Eso lo conecta con Debussy, quien según la autora capta a través de sus evocaciones musicales no tanto una escena —o un cuadro— fijo, sino vivo. Su estética, que podría sintetizarse en esos arabescos que recrean las formas ondulantes de la naturaleza, encarna una idea de la música como arte supremo que los contiene a todos, aun cuando pueda expresarse de modo críptico, casi hermético. De ahí quizá que el compositor del «Prélude à l’après-midi d’un faune» (que ilustrara Manet) escribiera a menudo sobre su concepción del arte y que bebiese de la musicalidad, tendente a la abstracción, tan cara al verso simbolista.

Además de ensayista, Sonsoles Hernández Barbosa es poeta (con un par de libros publicados) y conoce de cerca la musicalidad y la plasticidad de las palabras: «el cuerpo no miente / dejo espacio a la escucha / renuncio a la anestesia», escribe en el reciente Sobrevivir al hábitat (Trea, 2023). La escucha fue también un espacio a respetar y venerar para Mallarmé, como vemos en este ensayo que arranca en su templo doméstico.
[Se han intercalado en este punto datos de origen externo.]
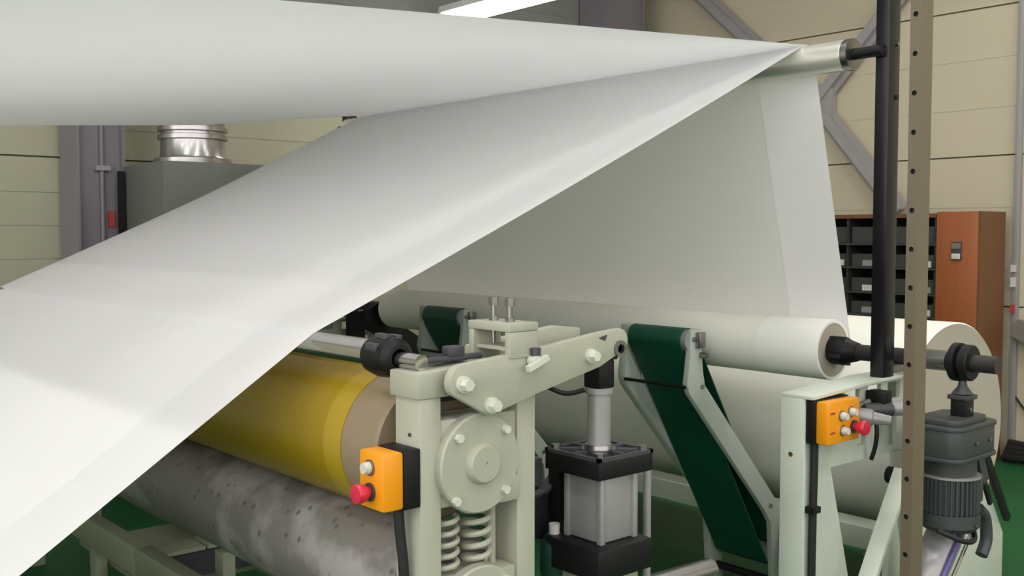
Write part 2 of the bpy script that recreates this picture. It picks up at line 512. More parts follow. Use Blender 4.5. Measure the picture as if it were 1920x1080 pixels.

Pero, si bien en un principio aspira a evocar un mundo suprasensible que es producto del pensamiento y el lenguaje, su idealismo se tornará material y, más que a hallar significados, buscará el encuentro con los sentidos.

La revolución estética, en aquel fin-de-siècle, se estaba haciendo a puerta cerrada, o entreabierta solo a unas pocas mentes abiertas, brillantes, clarividentes. Un martes en casa de Mallarmé refleja con semejante lucidez la trascendencia del momento, tan apartado de los salones y cafés que contenían la cultura oficial, en la conversación entre obras de arte que adoptan formas de otras disciplinas, tomando prestados sus códigos o materiales, para ofrecer su visión del mundo más allá de la convención de enmarcarlos en un determinado compartimento expresivo. Aquella noche de 1891, autores como Redon, Debussy y Mallarmé estaban abriendo «una ventana que no se volvería a cerrar», por la que también se asomaron los áureos sonidos de Rubén Darío, los aromas agudos de Luis Cernuda, el jugoso fruto del ocaso que muerde con su pupila Ernestina de Champourcín en su sinestésico poema: «Quiero disciplinar tu avidez sensitiva / con el látigo ardiente de esa misma belleza / que socava tu anhelo». La avidez de la que somos presos todos los que hemos querido exprimir la vida.